Going public was what was required to make them come clean. The day after I shared my conclusions in a New York Times opinion piece, the White House finally acknowledged that the now-infamous 16 words "did not rise to the level of inclusion in the State of the Union address."

That should have been the end. But instead, the president's men — allegedly including Libby and at least one other (known only as "Official A") — were determined to defame and discredit Valerie and me.

They used eager allies in Congress and the conservative media, beginning with Novak. Perhaps the most egregious of the attacks was New York GOP Rep. Peter King's odious suggestion that Valerie "got what she deserved."

Valerie was an innocent in this whole affair. Although there were suggestions that she was behind the decision to send me to Niger, the CIA told Newsday just a week after the Novak article appeared that "she did not recommend her husband to undertake the Niger assignment." The CIA repeated the same statement to every reporter thereafter.
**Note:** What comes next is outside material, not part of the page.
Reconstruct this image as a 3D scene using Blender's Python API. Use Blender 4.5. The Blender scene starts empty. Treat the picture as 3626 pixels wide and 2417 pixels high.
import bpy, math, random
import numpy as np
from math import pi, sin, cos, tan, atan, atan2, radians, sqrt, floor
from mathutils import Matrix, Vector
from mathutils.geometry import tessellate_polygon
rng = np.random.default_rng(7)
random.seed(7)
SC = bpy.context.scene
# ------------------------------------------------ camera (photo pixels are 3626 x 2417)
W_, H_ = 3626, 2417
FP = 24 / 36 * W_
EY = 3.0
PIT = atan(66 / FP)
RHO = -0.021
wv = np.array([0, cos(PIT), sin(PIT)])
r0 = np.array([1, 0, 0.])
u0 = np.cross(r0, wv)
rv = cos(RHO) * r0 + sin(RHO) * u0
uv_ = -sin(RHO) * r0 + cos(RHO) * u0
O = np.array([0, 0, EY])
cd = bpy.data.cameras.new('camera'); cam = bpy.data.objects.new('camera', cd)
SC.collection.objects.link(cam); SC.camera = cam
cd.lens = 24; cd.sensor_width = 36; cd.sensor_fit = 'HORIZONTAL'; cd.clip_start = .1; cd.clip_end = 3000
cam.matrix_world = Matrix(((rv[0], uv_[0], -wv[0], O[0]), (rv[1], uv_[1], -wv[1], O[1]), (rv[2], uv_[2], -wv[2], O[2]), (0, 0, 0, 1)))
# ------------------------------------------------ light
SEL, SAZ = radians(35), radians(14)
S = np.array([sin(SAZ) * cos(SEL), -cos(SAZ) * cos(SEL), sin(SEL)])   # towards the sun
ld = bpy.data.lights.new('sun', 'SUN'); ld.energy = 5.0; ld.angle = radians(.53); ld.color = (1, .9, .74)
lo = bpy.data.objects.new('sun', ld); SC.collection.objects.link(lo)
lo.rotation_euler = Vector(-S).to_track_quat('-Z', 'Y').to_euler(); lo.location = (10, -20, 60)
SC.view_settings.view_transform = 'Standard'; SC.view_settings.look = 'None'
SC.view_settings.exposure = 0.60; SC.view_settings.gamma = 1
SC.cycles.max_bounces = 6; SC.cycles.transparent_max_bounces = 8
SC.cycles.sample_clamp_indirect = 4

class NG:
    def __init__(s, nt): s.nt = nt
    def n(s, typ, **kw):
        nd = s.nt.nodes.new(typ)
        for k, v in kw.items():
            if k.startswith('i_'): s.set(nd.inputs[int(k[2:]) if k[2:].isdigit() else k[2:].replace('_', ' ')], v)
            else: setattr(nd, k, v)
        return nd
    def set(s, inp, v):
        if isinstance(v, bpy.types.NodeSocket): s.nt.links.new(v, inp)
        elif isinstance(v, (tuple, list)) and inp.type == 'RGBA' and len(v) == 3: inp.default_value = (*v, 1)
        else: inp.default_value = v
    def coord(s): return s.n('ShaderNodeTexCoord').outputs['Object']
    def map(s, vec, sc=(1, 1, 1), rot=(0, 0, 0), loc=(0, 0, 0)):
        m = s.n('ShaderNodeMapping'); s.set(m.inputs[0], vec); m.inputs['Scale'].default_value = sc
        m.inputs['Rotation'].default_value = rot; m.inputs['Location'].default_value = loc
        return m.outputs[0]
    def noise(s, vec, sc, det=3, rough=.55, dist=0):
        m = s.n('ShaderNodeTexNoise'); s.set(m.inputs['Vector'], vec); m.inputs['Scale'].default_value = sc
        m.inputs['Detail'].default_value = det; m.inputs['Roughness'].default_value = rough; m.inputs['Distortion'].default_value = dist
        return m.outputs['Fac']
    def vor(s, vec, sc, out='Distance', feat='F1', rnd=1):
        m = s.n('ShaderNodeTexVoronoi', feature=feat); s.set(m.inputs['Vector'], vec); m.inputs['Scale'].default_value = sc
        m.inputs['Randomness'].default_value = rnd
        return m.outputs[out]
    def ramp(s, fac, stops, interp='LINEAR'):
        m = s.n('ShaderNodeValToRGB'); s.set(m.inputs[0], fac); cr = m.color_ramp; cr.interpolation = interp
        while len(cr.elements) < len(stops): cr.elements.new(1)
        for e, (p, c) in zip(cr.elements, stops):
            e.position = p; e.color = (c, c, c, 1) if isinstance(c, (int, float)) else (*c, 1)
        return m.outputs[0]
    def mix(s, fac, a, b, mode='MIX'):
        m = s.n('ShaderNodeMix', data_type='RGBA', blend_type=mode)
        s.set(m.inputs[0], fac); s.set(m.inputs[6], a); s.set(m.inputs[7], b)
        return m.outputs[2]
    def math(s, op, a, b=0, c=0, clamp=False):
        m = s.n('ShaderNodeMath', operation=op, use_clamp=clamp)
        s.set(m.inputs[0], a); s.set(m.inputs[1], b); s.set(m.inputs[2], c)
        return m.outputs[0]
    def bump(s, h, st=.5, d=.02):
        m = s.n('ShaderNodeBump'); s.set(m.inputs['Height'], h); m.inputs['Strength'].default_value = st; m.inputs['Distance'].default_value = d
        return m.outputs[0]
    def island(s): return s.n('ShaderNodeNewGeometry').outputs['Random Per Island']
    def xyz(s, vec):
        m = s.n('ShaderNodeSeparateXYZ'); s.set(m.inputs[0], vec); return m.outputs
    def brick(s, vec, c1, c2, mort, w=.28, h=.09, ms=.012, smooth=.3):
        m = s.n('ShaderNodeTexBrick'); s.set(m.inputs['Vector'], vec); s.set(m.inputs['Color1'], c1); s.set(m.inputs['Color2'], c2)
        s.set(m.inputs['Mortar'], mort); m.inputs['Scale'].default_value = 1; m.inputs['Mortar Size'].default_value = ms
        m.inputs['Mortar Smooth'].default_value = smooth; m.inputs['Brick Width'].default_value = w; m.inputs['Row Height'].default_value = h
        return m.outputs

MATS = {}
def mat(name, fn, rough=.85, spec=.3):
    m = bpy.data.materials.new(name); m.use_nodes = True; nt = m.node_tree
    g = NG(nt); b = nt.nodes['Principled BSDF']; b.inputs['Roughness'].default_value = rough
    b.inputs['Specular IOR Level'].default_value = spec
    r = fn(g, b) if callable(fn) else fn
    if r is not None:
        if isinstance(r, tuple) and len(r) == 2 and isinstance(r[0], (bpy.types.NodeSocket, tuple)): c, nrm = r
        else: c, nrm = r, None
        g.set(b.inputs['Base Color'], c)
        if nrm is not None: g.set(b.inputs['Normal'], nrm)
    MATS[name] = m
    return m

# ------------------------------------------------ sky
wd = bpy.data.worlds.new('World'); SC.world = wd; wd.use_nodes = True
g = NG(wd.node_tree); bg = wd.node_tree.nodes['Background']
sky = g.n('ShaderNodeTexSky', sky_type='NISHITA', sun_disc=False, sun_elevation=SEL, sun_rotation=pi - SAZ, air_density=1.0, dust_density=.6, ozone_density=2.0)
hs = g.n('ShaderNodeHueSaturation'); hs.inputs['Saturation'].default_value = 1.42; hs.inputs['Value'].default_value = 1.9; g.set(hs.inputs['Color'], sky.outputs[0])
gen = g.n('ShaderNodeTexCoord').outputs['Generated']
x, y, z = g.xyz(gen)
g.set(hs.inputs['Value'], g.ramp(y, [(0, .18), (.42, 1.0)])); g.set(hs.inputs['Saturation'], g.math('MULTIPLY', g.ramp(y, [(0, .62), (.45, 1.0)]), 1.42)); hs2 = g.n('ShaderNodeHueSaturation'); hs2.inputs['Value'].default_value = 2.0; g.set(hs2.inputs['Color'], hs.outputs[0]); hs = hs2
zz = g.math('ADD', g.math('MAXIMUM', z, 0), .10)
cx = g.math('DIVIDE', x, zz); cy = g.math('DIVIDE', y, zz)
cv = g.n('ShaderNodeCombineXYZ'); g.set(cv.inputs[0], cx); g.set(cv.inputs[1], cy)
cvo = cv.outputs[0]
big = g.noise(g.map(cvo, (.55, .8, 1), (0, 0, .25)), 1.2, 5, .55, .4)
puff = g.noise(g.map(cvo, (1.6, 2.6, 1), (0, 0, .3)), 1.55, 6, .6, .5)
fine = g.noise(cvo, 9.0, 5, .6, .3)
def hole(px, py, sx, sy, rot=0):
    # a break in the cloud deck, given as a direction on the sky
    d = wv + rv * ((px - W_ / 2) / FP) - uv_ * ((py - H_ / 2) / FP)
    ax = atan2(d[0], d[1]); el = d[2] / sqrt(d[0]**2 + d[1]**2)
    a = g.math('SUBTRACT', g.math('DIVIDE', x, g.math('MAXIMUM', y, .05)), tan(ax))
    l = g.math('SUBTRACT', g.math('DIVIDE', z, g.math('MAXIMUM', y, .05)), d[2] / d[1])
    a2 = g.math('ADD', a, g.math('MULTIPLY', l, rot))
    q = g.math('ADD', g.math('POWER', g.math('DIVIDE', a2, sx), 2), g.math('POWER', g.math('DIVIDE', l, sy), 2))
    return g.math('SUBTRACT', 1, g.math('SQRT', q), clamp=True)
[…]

The grand jury has now concluded that at least one of the president's men committed crimes. We are heartened that our system of justice is working and appreciative of the work done by our fellow citizens who devoted two years of their lives to grand jury duty.

The attacks on Valerie and me were upsetting, disruptive and vicious. They amounted to character assassination. Senior administration officials used the power of the White House to make our lives hell for the last 27 months.

But more important, they did it as part of a clear effort to cover up the lies and disinformation used to justify the invasion of Iraq. That is the ultimate crime.

The war in Iraq has claimed more than 17,000 dead and wounded American soldiers, many times more Iraqi casualties and close to $200 billion.

It has left our international reputation in tatters and our military broken. It has weakened the United States, increased hatred of us and made terrorist attacks against our interests more likely in the future.

It has been, as Gen. William Odom suggested, the greatest strategic blunder in the history of our country.

We anticipate no mea culpa from the president for what his senior aides have done to us. But he owes the nation both an explanation and an apology.